Now rare. [OE. hwǽtecorn = MHG. weiȥ(en)korn (G. weizenkorn), ON. hveitikorn (MSw. hvetekorn, etc.): see CORN sb.1]
1. A grain of wheat.
c. 1000. Sax. Leechd., II. 34. Ʒenim hnutcyrnla & hwæte corn.
a. 1175. Cott. Hom., 241. Þis bread was imaced of ane hwete corne.
13[?]. Propr. Sanct. (Vernon MS.), in Herrigs Archiv, LXXXI. 102/4. But ȝif þat a whete-corn ffalle into þe eorþe lowe.
c. 1440. Alphabet of Tales, 165. He vsid to putt whete-cornys in his ere, & he lernyd a white dowffe to stand opon his shulder & take þaim oute.
1526. Tindale, John xii. 24. Except the wheate corne fall into the grounde and deye, it bydeth alone.
1601. Holland, Pliny, XXVII. xiii.
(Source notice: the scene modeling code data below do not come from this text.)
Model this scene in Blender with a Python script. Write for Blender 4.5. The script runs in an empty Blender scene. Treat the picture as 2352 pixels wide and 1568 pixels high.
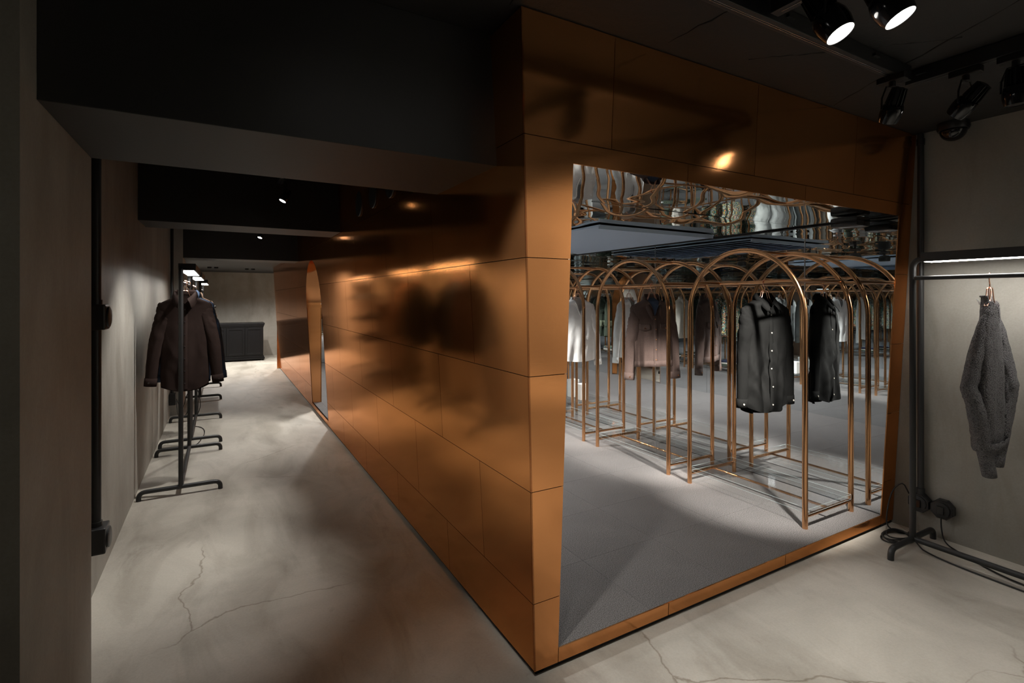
import bpy, bmesh, math, random
from mathutils import Vector, Matrix, noise
R = random.Random(7)
sc = bpy.context.scene
C = sc.collection
PI = math.pi

# ------------------------------------------------------------------ camera
cam = bpy.data.cameras.new('camera')
cam.sensor_width = 36.0
cam.lens = 36.0 * 1175.0 / 2352.0
cam.shift_y = -(784 - 683.5) / 2352.0
cam.clip_start = 0.03
camo = bpy.data.objects.new('camera', cam); C.objects.link(camo)
camo.location = (0, 0, 1.5)
camo.rotation_euler = (PI / 2, 0, -math.atan(668 / 1175.0))
sc.camera = camo
# ------------------------------------------------------------------ world, view
w = bpy.data.worlds.new('world'); sc.world = w; w.use_nodes = True
w.node_tree.nodes['Background'].inputs[0].default_value = (0.01, 0.01, 0.011, 1)
w.node_tree.nodes['Background'].inputs[1].default_value = 1.0
sc.view_settings.view_transform = 'Standard'
sc.view_settings.look = 'None'
sc.view_settings.gamma = 1.0
sc.view_settings.use_curve_mapping = False
sc.view_settings.exposure = 0.12
sc.cycles.max_bounces = 13
sc.cycles.glossy_bounces = 13
sc.cycles.diffuse_bounces = 4
sc.cycles.transmission_bounces = 12
sc.cycles.transparent_max_bounces = 24
sc.cycles.sample_clamp_indirect = 4.0
sc.cycles.caustics_reflective = True
sc.cycles.blur_glossy = 0.5
# lamp strengths in one place
P_TRACK = 95.0      # shop-front track heads
P_IN = 520.0         # heads aimed into the copper room, and the added unseen heads
P_CORR = 92.0       # passage heads
E_LED = 24.0        # light bars of the black racks
P_ROOM = 320.0       # small heads on the mirror ceiling

# ------------------------------------------------------------------ object helpers
def mesh_from(name, v, f, smooth=False):
    m = bpy.data.meshes.new(name); m.from_pydata([tuple(p) for p in v], [], f); m.update()
    if smooth:
        m.polygons.foreach_set('use_smooth', [True] * len(m.polygons))
    return m
def obj(name, data, mat=None, parent=None):
    o = bpy.data.objects.new(name, data); C.objects.link(o)
    if mat is not None and data is not None:
        if len(data.materials) == 0: data.materials.append(mat)
    if parent: o.parent = parent
    return o
def tag(o, label=None, cat=None, group=None, kind=None):
    if label: o['label'] = label
    if cat: o['category'] = cat
    if group: o['group'] = group
    if kind: o['kind'] = kind
    return o
def thing(name, label, cat, loc=(0, 0, 0), rz=0, group=None):
    o = bpy.data.objects.new(name, None); C.objects.link(o)
    o.location = loc; o.rotation_euler = (0, 0, rz); o.empty_display_size = .05
    return tag(o, label, cat, group)
def struct(name, label=None):
    o = bpy.data.objects.new(name, None); C.objects.link(o); o['kind'] = 'structure'; o.empty_display_size = .05
    if label: o['label'] = label
    return o
def dup(root, loc, rz=None, label=None, group=None):
    r = root.copy(); C.objects.link(r); r.location = loc
    if rz is not None: r.rotation_euler = (0, 0, rz)
    if label: r['label'] = label
    if group: r['group'] = group
    for ch in list(root.children):
        c = ch.copy(); C.objects.link(c); c.parent = r
        for g in list(ch.children):
            d = g.copy(); C.objects.link(d); d.parent = c
    return r

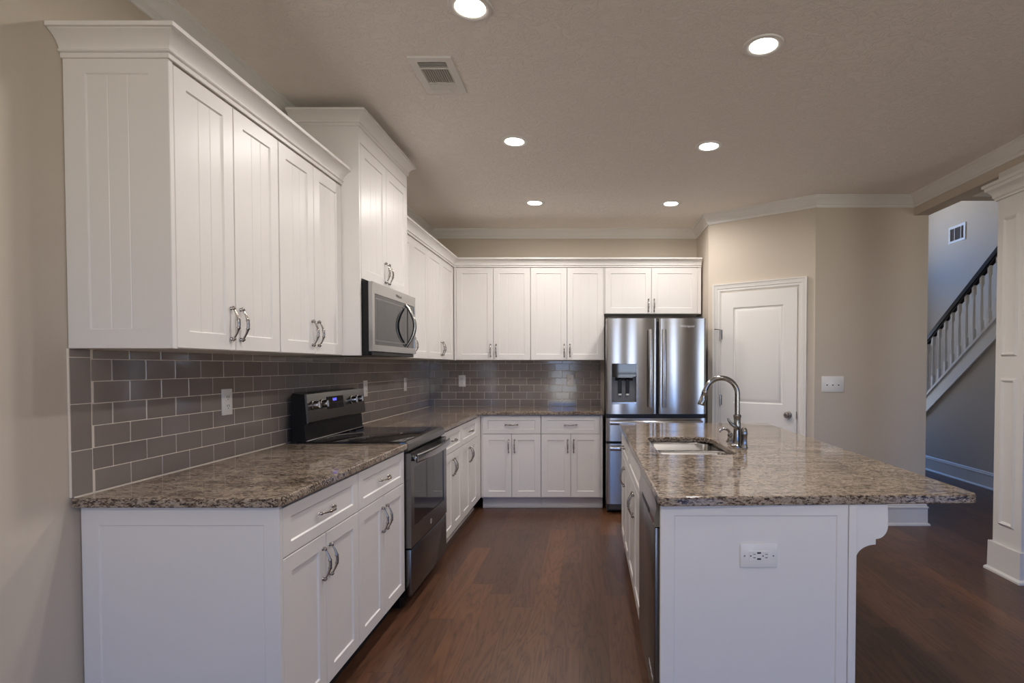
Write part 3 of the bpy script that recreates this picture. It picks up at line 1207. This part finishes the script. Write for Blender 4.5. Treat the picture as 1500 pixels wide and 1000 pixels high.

II. 291. Little berries of the bignesse of wheat corns.
1854. Spencer, in Brit. Q. Rev., July, 140. Our own systems [of weights], both troy and avoirdupois, are derived primarily from wheat-corns.
† 2. = WHEAT sb. 1. Obs.
1425. in Rep. MSS. Ld. Middleton (1911), 108. Nother comyn herd ne sched herd com in the qwyte corn feld to the korn be lad awey.
1764. Museum Rust., III. I. 1. The wheat-corn was remarkably backward, though it, in general, promised to be a good crop.